Washington, D. C. 20549







Pursuant to Section 13 or 15(d) of the Securities Exchange Act of 1934


Date of Report (Date of earliest event reported): December 20, 2013




Applied Optoelectronics, Inc.

(Exact name of Registrant as specified in its charter)


Delaware 001-36083 76-0533927
(State or incorporation)  (Commission File Number) (I.R.S. Employer Identification No.)


13115 Jess Pirtle Blvd.

Sugar Land, TX 77478

(address of principal executive offices and zip code)


(281) 295-1800

(Registrant’s telephone number, including area code)


Check the appropriate box below if the Form 8-K filing is intended to simultaneously satisfy the filing obligation of the registrant under any of the following provisions:

£ Written communications pursuant to Rule 425 under the Securities Act (17 CFR 230.425)

£ Soliciting material pursuant to Rule 14a-12 under the Exchange Act (17 CFR 240.14a-12)
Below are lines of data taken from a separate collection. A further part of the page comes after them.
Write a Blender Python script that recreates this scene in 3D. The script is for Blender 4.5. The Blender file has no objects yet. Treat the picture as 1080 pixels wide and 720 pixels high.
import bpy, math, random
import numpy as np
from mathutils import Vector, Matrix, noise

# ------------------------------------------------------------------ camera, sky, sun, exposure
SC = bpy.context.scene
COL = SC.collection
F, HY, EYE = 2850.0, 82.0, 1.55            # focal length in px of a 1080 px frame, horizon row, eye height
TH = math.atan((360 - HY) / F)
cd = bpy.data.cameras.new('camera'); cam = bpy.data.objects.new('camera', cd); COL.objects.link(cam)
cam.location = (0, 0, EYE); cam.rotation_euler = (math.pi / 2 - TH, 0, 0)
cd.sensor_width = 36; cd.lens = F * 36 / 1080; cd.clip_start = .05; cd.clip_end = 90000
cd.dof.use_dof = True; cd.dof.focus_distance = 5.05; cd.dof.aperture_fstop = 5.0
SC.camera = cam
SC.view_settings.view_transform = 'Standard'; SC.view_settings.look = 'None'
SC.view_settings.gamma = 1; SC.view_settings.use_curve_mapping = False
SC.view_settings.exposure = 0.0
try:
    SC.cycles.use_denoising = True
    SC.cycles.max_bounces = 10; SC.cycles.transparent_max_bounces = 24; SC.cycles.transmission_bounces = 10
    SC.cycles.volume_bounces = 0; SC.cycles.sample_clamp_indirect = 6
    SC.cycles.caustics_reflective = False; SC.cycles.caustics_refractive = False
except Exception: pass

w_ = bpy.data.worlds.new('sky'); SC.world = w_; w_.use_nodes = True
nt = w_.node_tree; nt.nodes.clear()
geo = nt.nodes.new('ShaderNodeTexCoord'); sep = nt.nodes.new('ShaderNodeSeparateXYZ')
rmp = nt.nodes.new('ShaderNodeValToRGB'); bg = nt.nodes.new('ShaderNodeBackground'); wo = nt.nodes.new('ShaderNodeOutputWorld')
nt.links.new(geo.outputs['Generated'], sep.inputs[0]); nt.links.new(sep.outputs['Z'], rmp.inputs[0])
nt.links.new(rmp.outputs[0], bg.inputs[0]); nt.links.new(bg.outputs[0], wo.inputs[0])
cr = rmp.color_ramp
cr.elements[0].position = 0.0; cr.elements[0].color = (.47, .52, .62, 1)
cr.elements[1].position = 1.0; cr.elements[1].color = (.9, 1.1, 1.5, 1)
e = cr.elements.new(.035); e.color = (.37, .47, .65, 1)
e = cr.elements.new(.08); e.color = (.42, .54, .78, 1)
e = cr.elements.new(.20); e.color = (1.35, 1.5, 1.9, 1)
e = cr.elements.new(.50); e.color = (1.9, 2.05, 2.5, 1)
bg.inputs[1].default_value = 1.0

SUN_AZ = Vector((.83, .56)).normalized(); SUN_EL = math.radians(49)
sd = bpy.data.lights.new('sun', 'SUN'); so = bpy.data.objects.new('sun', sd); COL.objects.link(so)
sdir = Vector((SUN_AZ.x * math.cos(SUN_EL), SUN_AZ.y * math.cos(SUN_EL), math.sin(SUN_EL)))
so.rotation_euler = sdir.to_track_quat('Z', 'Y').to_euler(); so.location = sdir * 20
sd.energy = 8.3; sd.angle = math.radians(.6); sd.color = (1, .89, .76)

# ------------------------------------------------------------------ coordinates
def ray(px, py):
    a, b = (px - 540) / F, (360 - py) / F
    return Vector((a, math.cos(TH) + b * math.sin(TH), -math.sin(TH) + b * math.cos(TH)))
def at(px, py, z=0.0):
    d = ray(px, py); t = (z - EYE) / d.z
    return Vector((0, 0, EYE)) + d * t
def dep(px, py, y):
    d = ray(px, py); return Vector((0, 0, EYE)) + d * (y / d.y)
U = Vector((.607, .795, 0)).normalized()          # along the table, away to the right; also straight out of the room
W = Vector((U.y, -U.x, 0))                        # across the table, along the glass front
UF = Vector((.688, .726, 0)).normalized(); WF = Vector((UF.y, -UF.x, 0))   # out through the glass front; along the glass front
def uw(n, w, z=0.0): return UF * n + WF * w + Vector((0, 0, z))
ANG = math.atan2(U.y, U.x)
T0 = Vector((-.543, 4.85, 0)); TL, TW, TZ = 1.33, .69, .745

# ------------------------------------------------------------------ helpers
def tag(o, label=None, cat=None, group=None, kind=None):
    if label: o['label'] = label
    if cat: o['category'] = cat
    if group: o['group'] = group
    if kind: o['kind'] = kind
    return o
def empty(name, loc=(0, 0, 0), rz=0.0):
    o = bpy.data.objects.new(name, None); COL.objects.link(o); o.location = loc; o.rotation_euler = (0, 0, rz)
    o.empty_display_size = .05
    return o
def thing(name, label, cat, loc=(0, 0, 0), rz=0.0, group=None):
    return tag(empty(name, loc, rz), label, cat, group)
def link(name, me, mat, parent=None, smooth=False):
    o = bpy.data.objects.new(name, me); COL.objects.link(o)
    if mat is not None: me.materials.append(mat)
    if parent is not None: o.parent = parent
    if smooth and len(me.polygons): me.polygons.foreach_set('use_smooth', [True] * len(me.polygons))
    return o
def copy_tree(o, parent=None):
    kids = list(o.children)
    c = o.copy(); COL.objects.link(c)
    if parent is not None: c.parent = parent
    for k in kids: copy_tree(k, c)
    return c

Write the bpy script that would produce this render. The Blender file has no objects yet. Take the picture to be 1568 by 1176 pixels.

£ Pre-commencement communications pursuant to Rule 14d-2(b) under the Exchange Act (17 CFR 240.14d-2(b))

£ Pre-commencement communications pursuant to Rule 13e-4(c) under the Exchange Act (17 CFR 240.13e-4(c))




Item 1.01 Entry into a Material Definitive Agreement.


On December 20, 2013, Applied Optoelectronics, Inc. (the “Company”) entered into a Credit Facility Agreement (the “Credit Facility”) with Mega International Commercial Bank Co., Ltd in Taiwan (the “Bank”) for a $4 million, one year revolving credit facility. Borrowings under the Credit Facility will be used for general corporate purposes.


The Company’s obligations under the Credit Facility will be secured by the Company’s $4 million cash deposit in a one-year CD with the Bank. Borrowings under the Credit Facility will bear interest at a base rate, at the Company’s option, TAIBOR plus 1% in the case of NTD borrowings, and LIBOR plus 1.00% to 1.75% in the case of USD borrowings. The Credit Facility contains representations and warranties, affirmative, restrictive and financial covenants, and events of default (applicable to the Company) which are customary for credit facilities of this type.


Item 2.03

Creation of a Direct Financial Obligation or an Obligation under an Off-Balance Sheet Arrangement of a Registrant.


The information contained in Item 1.01 of this Current Report on Form 8-k with respect to the Amendment is incorporated by reference herein and made a part hereof.



















Pursuant to the requirements of the Securities Exchange Act of 1934, the Company has duly caused this report to be signed on its behalf by the undersigned hereunto duly authorized.


Date: December 27, 2013 APPLIED OPTOELECTRONICS, INC.